Defendants argue that this Complaint is the same as one filed by Everyday Sports, Inc. on April 19, 2012, case number KC063629, against Bam Brokerage, Inc. alleging breach of contract; open book account; account stated; common counts; unjust enrichment; and intentional and negligent misrepresentations. That action proceeded to judgment after default on 10/18/12 for a total award of $330,955.55.

“The doctrine of res judicata gives certain conclusive effect to a former judgment in subsequent litigation involving the same controversy.” (7 Witkin, Cal. Procedure (5th Ed. 2008) Judgment, §334, p. 938.) The doctrine “has a double aspect.” Todhunter v. Smith (1934) 219 Cal. 690, 695. “In its primary aspect, commonly known as claim preclusion, it operates as a bar to the maintenance of a second suit between the same parties on the same cause of action.” Clark v.
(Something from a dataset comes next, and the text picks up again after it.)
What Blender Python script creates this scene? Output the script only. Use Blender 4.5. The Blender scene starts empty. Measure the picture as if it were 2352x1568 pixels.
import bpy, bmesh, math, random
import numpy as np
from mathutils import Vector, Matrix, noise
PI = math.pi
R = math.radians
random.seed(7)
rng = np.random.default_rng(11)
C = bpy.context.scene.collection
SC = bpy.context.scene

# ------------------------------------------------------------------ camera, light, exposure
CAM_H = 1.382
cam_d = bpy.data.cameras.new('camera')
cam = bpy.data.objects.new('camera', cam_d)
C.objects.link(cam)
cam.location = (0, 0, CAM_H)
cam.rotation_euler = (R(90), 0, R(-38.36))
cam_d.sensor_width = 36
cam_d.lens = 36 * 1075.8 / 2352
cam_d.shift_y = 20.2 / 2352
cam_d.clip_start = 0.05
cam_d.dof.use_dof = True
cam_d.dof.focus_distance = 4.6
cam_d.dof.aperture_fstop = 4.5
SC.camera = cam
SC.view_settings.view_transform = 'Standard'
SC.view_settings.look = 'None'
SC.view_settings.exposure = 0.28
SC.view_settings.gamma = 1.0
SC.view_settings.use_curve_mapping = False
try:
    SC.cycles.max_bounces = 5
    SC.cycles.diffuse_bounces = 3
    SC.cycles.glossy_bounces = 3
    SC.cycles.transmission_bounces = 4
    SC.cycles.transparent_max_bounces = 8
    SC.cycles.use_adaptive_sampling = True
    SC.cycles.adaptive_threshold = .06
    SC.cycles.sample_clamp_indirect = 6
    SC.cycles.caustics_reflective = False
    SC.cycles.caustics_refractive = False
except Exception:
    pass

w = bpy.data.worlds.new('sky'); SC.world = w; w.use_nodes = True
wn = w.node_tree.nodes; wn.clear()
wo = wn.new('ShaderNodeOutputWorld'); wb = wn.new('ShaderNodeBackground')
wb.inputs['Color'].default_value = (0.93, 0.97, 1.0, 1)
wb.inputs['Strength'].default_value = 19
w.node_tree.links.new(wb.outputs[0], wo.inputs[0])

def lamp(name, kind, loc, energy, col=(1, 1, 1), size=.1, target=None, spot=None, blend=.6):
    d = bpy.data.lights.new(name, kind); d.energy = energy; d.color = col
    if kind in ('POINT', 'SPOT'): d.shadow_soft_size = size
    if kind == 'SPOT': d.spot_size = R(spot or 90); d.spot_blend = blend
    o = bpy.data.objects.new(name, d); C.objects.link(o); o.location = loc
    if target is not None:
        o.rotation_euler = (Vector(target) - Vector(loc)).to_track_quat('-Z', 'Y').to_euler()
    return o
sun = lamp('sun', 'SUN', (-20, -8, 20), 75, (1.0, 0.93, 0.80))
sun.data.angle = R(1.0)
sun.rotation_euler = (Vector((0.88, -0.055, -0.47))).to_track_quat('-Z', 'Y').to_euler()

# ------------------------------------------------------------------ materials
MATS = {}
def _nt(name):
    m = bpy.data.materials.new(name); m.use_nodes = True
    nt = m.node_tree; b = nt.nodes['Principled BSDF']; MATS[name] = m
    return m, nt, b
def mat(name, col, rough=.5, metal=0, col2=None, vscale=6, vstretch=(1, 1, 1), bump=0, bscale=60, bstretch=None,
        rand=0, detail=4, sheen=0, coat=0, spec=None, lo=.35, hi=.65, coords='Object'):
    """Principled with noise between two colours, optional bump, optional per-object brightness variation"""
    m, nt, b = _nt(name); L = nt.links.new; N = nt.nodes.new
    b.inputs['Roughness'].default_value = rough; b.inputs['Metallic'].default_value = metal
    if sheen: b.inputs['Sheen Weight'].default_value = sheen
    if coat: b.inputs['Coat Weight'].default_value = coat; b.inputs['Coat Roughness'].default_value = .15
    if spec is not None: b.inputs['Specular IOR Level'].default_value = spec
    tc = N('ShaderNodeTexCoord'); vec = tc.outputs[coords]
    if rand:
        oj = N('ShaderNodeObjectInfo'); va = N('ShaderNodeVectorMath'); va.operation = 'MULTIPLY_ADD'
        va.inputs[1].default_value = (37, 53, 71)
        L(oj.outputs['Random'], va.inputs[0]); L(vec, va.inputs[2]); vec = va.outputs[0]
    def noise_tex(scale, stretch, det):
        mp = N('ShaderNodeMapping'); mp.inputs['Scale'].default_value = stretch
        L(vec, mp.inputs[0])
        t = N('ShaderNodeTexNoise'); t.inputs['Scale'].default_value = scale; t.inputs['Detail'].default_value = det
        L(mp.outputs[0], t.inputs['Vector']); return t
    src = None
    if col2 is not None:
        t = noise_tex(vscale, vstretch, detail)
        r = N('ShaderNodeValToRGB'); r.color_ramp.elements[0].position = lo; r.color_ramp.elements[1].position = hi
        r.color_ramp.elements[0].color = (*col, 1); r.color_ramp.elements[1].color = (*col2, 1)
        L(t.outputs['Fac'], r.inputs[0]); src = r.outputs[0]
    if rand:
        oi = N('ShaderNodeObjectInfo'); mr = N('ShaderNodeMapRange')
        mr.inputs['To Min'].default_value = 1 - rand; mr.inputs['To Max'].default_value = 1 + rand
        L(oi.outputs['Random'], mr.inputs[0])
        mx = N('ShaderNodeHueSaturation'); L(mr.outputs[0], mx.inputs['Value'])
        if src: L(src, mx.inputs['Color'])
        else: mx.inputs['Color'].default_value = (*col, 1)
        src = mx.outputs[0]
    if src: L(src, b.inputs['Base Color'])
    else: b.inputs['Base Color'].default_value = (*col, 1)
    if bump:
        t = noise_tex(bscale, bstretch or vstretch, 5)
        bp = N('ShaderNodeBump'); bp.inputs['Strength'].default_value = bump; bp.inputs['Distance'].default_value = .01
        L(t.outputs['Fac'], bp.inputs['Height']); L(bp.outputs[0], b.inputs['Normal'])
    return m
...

Lesher (1956) 46 Cal.2d 874, 880. In its secondary aspect, commonly known as collateral estoppel, “[t]he prior judgment…operates in a second suit…based on a different cause of action…as an estoppel or conclusive adjudication as to such issues in the second action as were actually litigated and determined in the first action.” (Ibid.)

“The prerequisite elements for applying the doctrine to either an entire cause of action or one or more issues are the same: (1) a claim or issue raised in the present action is identical to a claim or issue litigated in a prior proceeding; (2) the prior proceeding resulted in a final judgment on the merits; and (3) the party against whom the doctrine is being asserted was a party or in privity with a party to the prior proceeding.” Brinton v. Bankers Pension Services, Inc. (1999) 76 Cal.App.4th 550, 556.

Here, Defendants claim that both cases involve the exact same business relationship between the plaintiffs and defendants; regarding the same purchase of the same folding wagons; regarding the same time frame of the parties’ relationship; and thus the second suit is barred by claim preclusion, which is part of the doctrine of res judicata. However, these cases are different. The unjust enrichment cause of action in the prior case alleged that Defendants would be unjustly enriched if they received the benefit of the purchased merchandise without rendering payment to Plaintiff. On the other hand, the unjust enrichment cause of action in the present case alleges that defendants would be unjustly enriched if they were allowed to keep the two patents that were obtained by deceiving Plaintiff into signing the assignment forms.

Further, the intentional and negligent misrepresentation causes of action are different. In the first case, it was alleged that Defendants falsely promised to make payments on merchandise received from Plaintiff. In the present action, Defendants are alleged to have obtained the two patents by deceiving Plaintiffs into signing the assignment forms that they believed to be authorization forms that allowed defendants to prosecute third parties who were infringing on Plaintiffs’ patents. Thus, the claims are not the same.

In addition, collateral estoppel, or issue preclusion, is not applicable since in the present action the issues are not the same, and the complaint does not allege the same essential facts. Defendants rest their entire motion on background information about the two cases, and make no attempt to discuss the essential facts or claims of the two cases.

California courts employ the ‘primary rights’ theory to determine the scope of causes of action. Under this theory, the underlying right sought to be enforced determines the cause of action. In determining the primary right, ‘the significant factor is the harm suffered.’ Craig v. County of Los Angeles (1990) 221 Cal.App.3d 1294, 1301. Here, in the first lawsuit Plaintiff allegedly suffered harm in not being paid for its product. In the present lawsuit, Plaintiffs allege their patents were obtained by fraud. Thus, the harms suffered are different. Therefore, the motion is denied.